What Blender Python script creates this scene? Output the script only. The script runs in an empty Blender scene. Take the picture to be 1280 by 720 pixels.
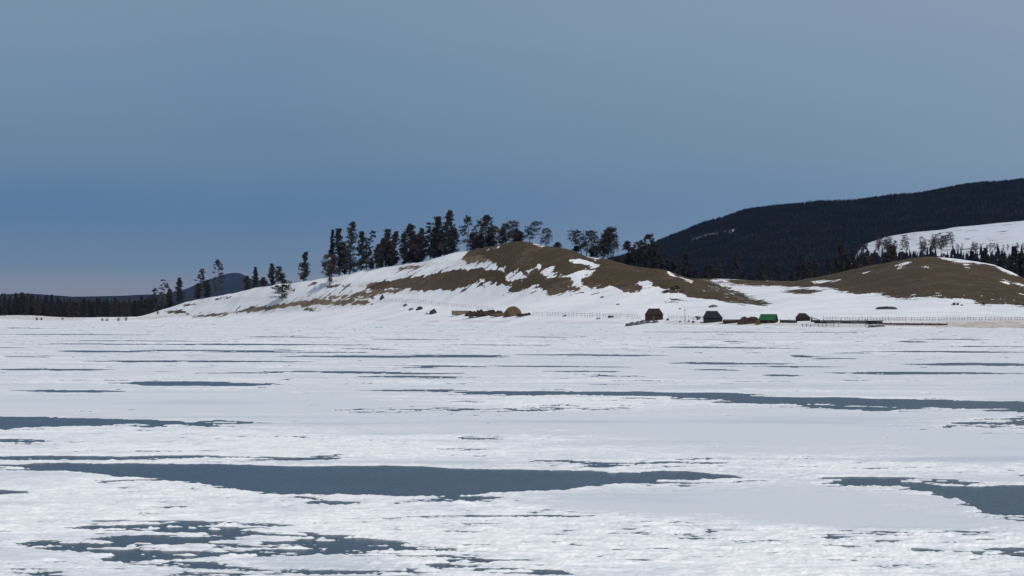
import bpy, math, random
import numpy as np
from math import radians, sin, cos, pi

# ------------------------------------------------------------------ basics
F, CX, HY, CAMH = 2500.0, 640.0, 396.0, 3.0      # focal length in photo pixels, horizon row, eye height (m)
scene = bpy.context.scene
col = scene.collection
random.seed(7)

def link(o):
    col.objects.link(o); return o

def mesh_np(name, V, Fc, mats=(), smooth=False, attrs=None):
    """V (n,3); Fc (m,k) int array of k-gons"""
    me = bpy.data.meshes.new(name)
    V = np.ascontiguousarray(V, dtype=np.float32); Fc = np.ascontiguousarray(Fc, dtype=np.int32)
    me.vertices.add(len(V)); me.vertices.foreach_set('co', V.ravel())
    m, k = Fc.shape
    me.loops.add(m*k); me.loops.foreach_set('vertex_index', Fc.ravel())
    me.polygons.add(m)
    me.polygons.foreach_set('loop_start', np.arange(0, m*k, k, dtype=np.int32))
    me.polygons.foreach_set('loop_total', np.full(m, k, dtype=np.int32))
    me.polygons.foreach_set('use_smooth', np.full(m, bool(smooth)))
    for a, arr in (attrs or {}).items():
        at = me.attributes.new(a, 'FLOAT', 'POINT')
        at.data.foreach_set('value', np.ascontiguousarray(arr, dtype=np.float32).ravel())
    for x in mats: me.materials.append(x)
    me.update(calc_edges=True); me.validate()
    return me

def grid_faces(nr, nc):
    i = np.arange(nr-1)[:, None]*nc + np.arange(nc-1)[None, :]
    return np.stack([i, i+1, i+nc+1, i+nc], -1).reshape(-1, 4)

def tag(o, label=None, cat=None, group=None, kind=None):
    if label: o['label'] = label
    if cat: o['category'] = cat
    if group: o['group'] = group
    if kind: o['kind'] = kind
    return o

def empty(name, loc, rz=0.0):
    o = bpy.data.objects.new(name, None); o.empty_display_size = .5
    o.location = loc; o.rotation_euler = (0, 0, rz)
    return link(o)

def obj(name, me, parent=None, loc=(0, 0, 0)):
    o = bpy.data.objects.new(name, me); o.location = loc
    link(o)
    if parent is not None: o.parent = parent
    return o

# ------------------------------------------------------------------ noise
def _h(ix, iy, seed):
    n = (ix.astype(np.int64)*374761393 + iy.astype(np.int64)*668265263 + seed*1442695041) & 0xffffffff
    n = ((n ^ (n >> 13))*1274126177) & 0xffffffff
    n = n ^ (n >> 16)
    return n.astype(np.float64)/4294967295.0

def perlin(x, y, seed=0):
    x = np.asarray(x, dtype=np.float64); y = np.asarray(y, dtype=np.float64)
    x, y = np.broadcast_arrays(x, y)
    ix = np.floor(x); iy = np.floor(y); fx = x-ix; fy = y-iy
    u = fx*fx*fx*(fx*(fx*6-15)+10); v = fy*fy*fy*(fy*(fy*6-15)+10)
    def g(dx, dy):
        a = _h(ix+dx, iy+dy, seed)*2*pi
        return np.cos(a)*(fx-dx)+np.sin(a)*(fy-dy)
    a = g(0, 0)*(1-u)+g(1, 0)*u; b = g(0, 1)*(1-u)+g(1, 1)*u
    return (a*(1-v)+b*v)*1.5

def fbm(x, y, wl, octaves, seed=0, gain=.5):
    s = 0; a = 1; n = 0
    for k in range(octaves):
        s = s + a*perlin(x/wl, y/wl, seed+k*17); n += a; a *= gain; wl *= .5
    return s/n

def sstep(a, b, x):
    t = np.clip((x-a)/(b-a), 0, 1); return t*t*(3-2*t)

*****

**WHAT TO DO**: Transcribe the material exactly, and leave out whatever pictures it holds.

**TASK ANSWER**:
What Blender Python script creates this scene? Output the script only. The script runs in an empty Blender scene. Take the picture to be 1280 by 720 pixels.
import bpy, math, random
import numpy as np
from math import radians, sin, cos, pi

# ------------------------------------------------------------------ basics
F, CX, HY, CAMH = 2500.0, 640.0, 396.0, 3.0      # focal length in photo pixels, horizon row, eye height (m)
scene = bpy.context.scene
col = scene.collection
random.seed(7)

def link(o):
    col.objects.link(o); return o

def mesh_np(name, V, Fc, mats=(), smooth=False, attrs=None):
    """V (n,3); Fc (m,k) int array of k-gons"""
    me = bpy.data.meshes.new(name)
    V = np.ascontiguousarray(V, dtype=np.float32); Fc = np.ascontiguousarray(Fc, dtype=np.int32)
    me.vertices.add(len(V)); me.vertices.foreach_set('co', V.ravel())
    m, k = Fc.shape
    me.loops.add(m*k); me.loops.foreach_set('vertex_index', Fc.ravel())
    me.polygons.add(m)
    me.polygons.foreach_set('loop_start', np.arange(0, m*k, k, dtype=np.int32))
    me.polygons.foreach_set('loop_total', np.full(m, k, dtype=np.int32))
    me.polygons.foreach_set('use_smooth', np.full(m, bool(smooth)))
    for a, arr in (attrs or {}).items():
        at = me.attributes.new(a, 'FLOAT', 'POINT')
        at.data.foreach_set('value', np.ascontiguousarray(arr, dtype=np.float32).ravel())
    for x in mats: me.materials.append(x)
    me.update(calc_edges=True); me.validate()
    return me

def grid_faces(nr, nc):
    i = np.arange(nr-1)[:, None]*nc + np.arange(nc-1)[None, :]
    return np.stack([i, i+1, i+nc+1, i+nc], -1).reshape(-1, 4)

def tag(o, label=None, cat=None, group=None, kind=None):
    if label: o['label'] = label
    if cat: o['category'] = cat
    if group: o['group'] = group
    if kind: o['kind'] = kind
    return o

def empty(name, loc, rz=0.0):
    o = bpy.data.objects.new(name, None); o.empty_display_size = .5
    o.location = loc; o.rotation_euler = (0, 0, rz)
    return link(o)

def obj(name, me, parent=None, loc=(0, 0, 0)):
    o = bpy.data.objects.new(name, me); o.location = loc
    link(o)
    if parent is not None: o.parent = parent
    return o

# ------------------------------------------------------------------ noise
def _h(ix, iy, seed):
    n = (ix.astype(np.int64)*374761393 + iy.astype(np.int64)*668265263 + seed*1442695041) & 0xffffffff
    n = ((n ^ (n >> 13))*1274126177) & 0xffffffff
    n = n ^ (n >> 16)
    return n.astype(np.float64)/4294967295.0

def perlin(x, y, seed=0):
    x = np.asarray(x, dtype=np.float64); y = np.asarray(y, dtype=np.float64)
    x, y = np.broadcast_arrays(x, y)
    ix = np.floor(x); iy = np.floor(y); fx = x-ix; fy = y-iy
    u = fx*fx*fx*(fx*(fx*6-15)+10); v = fy*fy*fy*(fy*(fy*6-15)+10)
    def g(dx, dy):
        a = _h(ix+dx, iy+dy, seed)*2*pi
        return np.cos(a)*(fx-dx)+np.sin(a)*(fy-dy)
    a = g(0, 0)*(1-u)+g(1, 0)*u; b = g(0, 1)*(1-u)+g(1, 1)*u
    return (a*(1-v)+b*v)*1.5

def fbm(x, y, wl, octaves, seed=0, gain=.5):
    s = 0; a = 1; n = 0
    for k in range(octaves):
        s = s + a*perlin(x/wl, y/wl, seed+k*17); n += a; a *= gain; wl *= .5
    return s/n

def sstep(a, b, x):
    t = np.clip((x-a)/(b-a), 0, 1); return t*t*(3-2*t)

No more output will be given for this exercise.